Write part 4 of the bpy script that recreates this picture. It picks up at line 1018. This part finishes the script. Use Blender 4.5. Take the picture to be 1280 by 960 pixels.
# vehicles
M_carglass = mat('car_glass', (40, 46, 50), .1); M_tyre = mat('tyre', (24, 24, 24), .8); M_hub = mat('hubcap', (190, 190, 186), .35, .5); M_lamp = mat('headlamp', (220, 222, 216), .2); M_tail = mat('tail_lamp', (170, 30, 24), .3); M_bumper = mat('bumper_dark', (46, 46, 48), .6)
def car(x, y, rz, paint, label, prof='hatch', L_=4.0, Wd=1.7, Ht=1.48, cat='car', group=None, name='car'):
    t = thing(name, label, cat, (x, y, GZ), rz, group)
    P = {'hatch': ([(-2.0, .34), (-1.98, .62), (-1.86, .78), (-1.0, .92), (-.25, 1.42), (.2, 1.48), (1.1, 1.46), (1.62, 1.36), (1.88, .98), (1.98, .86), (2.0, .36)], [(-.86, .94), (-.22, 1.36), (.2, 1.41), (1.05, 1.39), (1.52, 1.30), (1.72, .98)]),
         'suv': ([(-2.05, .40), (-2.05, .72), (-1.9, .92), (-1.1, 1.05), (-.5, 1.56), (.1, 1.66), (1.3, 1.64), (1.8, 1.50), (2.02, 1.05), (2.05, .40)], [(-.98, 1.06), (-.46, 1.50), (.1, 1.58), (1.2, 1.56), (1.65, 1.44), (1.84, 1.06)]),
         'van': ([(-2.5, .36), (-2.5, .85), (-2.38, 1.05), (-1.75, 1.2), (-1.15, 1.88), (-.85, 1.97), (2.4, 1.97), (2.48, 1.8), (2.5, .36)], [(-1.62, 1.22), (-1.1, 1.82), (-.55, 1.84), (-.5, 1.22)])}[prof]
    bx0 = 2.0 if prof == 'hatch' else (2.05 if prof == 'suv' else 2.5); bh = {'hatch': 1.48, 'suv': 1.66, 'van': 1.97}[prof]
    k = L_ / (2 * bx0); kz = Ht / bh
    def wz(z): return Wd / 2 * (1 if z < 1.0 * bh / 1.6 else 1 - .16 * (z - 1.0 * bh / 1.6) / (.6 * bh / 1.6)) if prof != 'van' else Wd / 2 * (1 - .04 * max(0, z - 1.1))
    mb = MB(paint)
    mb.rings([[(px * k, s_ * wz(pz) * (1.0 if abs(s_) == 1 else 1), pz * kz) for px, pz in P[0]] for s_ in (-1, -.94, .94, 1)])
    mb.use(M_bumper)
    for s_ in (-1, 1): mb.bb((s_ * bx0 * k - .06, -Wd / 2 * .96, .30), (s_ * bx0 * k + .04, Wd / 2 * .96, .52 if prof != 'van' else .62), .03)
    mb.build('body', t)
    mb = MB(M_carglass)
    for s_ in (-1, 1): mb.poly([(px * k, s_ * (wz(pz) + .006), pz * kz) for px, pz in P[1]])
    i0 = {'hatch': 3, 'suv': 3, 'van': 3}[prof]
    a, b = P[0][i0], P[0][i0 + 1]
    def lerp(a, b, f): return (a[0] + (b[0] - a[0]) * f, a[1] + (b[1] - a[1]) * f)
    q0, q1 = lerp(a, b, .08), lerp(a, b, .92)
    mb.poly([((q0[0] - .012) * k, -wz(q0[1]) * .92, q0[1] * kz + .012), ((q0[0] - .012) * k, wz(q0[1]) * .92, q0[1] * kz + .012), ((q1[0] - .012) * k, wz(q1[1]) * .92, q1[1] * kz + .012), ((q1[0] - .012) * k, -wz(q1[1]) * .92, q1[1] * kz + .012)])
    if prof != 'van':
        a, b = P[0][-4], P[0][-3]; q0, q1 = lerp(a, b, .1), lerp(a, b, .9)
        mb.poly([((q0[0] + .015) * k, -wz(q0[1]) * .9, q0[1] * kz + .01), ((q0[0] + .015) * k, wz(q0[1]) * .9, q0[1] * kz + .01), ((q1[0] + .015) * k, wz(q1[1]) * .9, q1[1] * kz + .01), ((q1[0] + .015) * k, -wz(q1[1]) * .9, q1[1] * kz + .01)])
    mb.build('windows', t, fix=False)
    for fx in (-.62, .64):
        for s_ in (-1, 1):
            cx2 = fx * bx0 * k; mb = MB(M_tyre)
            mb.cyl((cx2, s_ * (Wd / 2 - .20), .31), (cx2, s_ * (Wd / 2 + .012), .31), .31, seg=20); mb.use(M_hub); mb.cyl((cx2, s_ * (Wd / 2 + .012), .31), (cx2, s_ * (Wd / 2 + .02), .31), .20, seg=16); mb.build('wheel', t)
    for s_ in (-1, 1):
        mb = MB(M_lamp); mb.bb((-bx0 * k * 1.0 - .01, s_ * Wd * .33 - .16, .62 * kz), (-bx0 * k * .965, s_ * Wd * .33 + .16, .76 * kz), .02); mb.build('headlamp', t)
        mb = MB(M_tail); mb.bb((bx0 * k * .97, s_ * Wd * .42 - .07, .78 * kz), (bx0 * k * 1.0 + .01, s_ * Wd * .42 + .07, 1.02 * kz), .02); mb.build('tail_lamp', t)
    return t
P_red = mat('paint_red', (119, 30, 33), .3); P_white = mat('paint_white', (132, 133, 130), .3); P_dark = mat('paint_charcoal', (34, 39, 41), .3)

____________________

#### The task
Would you reproduce the material above in full, exactly as given?

#### Reply to the task
Write part 4 of the bpy script that recreates this picture. It picks up at line 1018. This part finishes the script. Use Blender 4.5. Take the picture to be 1280 by 960 pixels.
# vehicles
M_carglass = mat('car_glass', (40, 46, 50), .1); M_tyre = mat('tyre', (24, 24, 24), .8); M_hub = mat('hubcap', (190, 190, 186), .35, .5); M_lamp = mat('headlamp', (220, 222, 216), .2); M_tail = mat('tail_lamp', (170, 30, 24), .3); M_bumper = mat('bumper_dark', (46, 46, 48), .6)
def car(x, y, rz, paint, label, prof='hatch', L_=4.0, Wd=1.7, Ht=1.48, cat='car', group=None, name='car'):
    t = thing(name, label, cat, (x, y, GZ), rz, group)
    P = {'hatch': ([(-2.0, .34), (-1.98, .62), (-1.86, .78), (-1.0, .92), (-.25, 1.42), (.2, 1.48), (1.1, 1.46), (1.62, 1.36), (1.88, .98), (1.98, .86), (2.0, .36)], [(-.86, .94), (-.22, 1.36), (.2, 1.41), (1.05, 1.39), (1.52, 1.30), (1.72, .98)]),
         'suv': ([(-2.05, .40), (-2.05, .72), (-1.9, .92), (-1.1, 1.05), (-.5, 1.56), (.1, 1.66), (1.3, 1.64), (1.8, 1.50), (2.02, 1.05), (2.05, .40)], [(-.98, 1.06), (-.46, 1.50), (.1, 1.58), (1.2, 1.56), (1.65, 1.44), (1.84, 1.06)]),
         'van': ([(-2.5, .36), (-2.5, .85), (-2.38, 1.05), (-1.75, 1.2), (-1.15, 1.88), (-.85, 1.97), (2.4, 1.97), (2.48, 1.8), (2.5, .36)], [(-1.62, 1.22), (-1.1, 1.82), (-.55, 1.84), (-.5, 1.22)])}[prof]
    bx0 = 2.0 if prof == 'hatch' else (2.05 if prof == 'suv' else 2.5); bh = {'hatch': 1.48, 'suv': 1.66, 'van': 1.97}[prof]
    k = L_ / (2 * bx0); kz = Ht / bh
    def wz(z): return Wd / 2 * (1 if z < 1.0 * bh / 1.6 else 1 - .16 * (z - 1.0 * bh / 1.6) / (.6 * bh / 1.6)) if prof != 'van' else Wd / 2 * (1 - .04 * max(0, z - 1.1))
    mb = MB(paint)
    mb.rings([[(px * k, s_ * wz(pz) * (1.0 if abs(s_) == 1 else 1), pz * kz) for px, pz in P[0]] for s_ in (-1, -.94, .94, 1)])
    mb.use(M_bumper)
    for s_ in (-1, 1): mb.bb((s_ * bx0 * k - .06, -Wd / 2 * .96, .30), (s_ * bx0 * k + .04, Wd / 2 * .96, .52 if prof != 'van' else .62), .03)
    mb.build('body', t)
    mb = MB(M_carglass)
    for s_ in (-1, 1): mb.poly([(px * k, s_ * (wz(pz) + .006), pz * kz) for px, pz in P[1]])
    i0 = {'hatch': 3, 'suv': 3, 'van': 3}[prof]
    a, b = P[0][i0], P[0][i0 + 1]
    def lerp(a, b, f): return (a[0] + (b[0] - a[0]) * f, a[1] + (b[1] - a[1]) * f)
    q0, q1 = lerp(a, b, .08), lerp(a, b, .92)
    mb.poly([((q0[0] - .012) * k, -wz(q0[1]) * .92, q0[1] * kz + .012), ((q0[0] - .012) * k, wz(q0[1]) * .92, q0[1] * kz + .012), ((q1[0] - .012) * k, wz(q1[1]) * .92, q1[1] * kz + .012), ((q1[0] - .012) * k, -wz(q1[1]) * .92, q1[1] * kz + .012)])
    if prof != 'van':
        a, b = P[0][-4], P[0][-3]; q0, q1 = lerp(a, b, .1), lerp(a, b, .9)
        mb.poly([((q0[0] + .015) * k, -wz(q0[1]) * .9, q0[1] * kz + .01), ((q0[0] + .015) * k, wz(q0[1]) * .9, q0[1] * kz + .01), ((q1[0] + .015) * k, wz(q1[1]) * .9, q1[1] * kz + .01), ((q1[0] + .015) * k, -wz(q1[1]) * .9, q1[1] * kz + .01)])
    mb.build('windows', t, fix=False)
    for fx in (-.62, .64):
        for s_ in (-1, 1):
            cx2 = fx * bx0 * k; mb = MB(M_tyre)
            mb.cyl((cx2, s_ * (Wd / 2 - .20), .31), (cx2, s_ * (Wd / 2 + .012), .31), .31, seg=20); mb.use(M_hub); mb.cyl((cx2, s_ * (Wd / 2 + .012), .31), (cx2, s_ * (Wd / 2 + .02), .31), .20, seg=16); mb.build('wheel', t)
    for s_ in (-1, 1):
        mb = MB(M_lamp); mb.bb((-bx0 * k * 1.0 - .01, s_ * Wd * .33 - .16, .62 * kz), (-bx0 * k * .965, s_ * Wd * .33 + .16, .76 * kz), .02); mb.build('headlamp', t)
        mb = MB(M_tail); mb.bb((bx0 * k * .97, s_ * Wd * .42 - .07, .78 * kz), (bx0 * k * 1.0 + .01, s_ * Wd * .42 + .07, 1.02 * kz), .02); mb.build('tail_lamp', t)
    return t
P_red = mat('paint_red', (119, 30, 33), .3); P_white = mat('paint_white', (132, 133, 130), .3); P_dark = mat('paint_charcoal', (34, 39, 41), .3)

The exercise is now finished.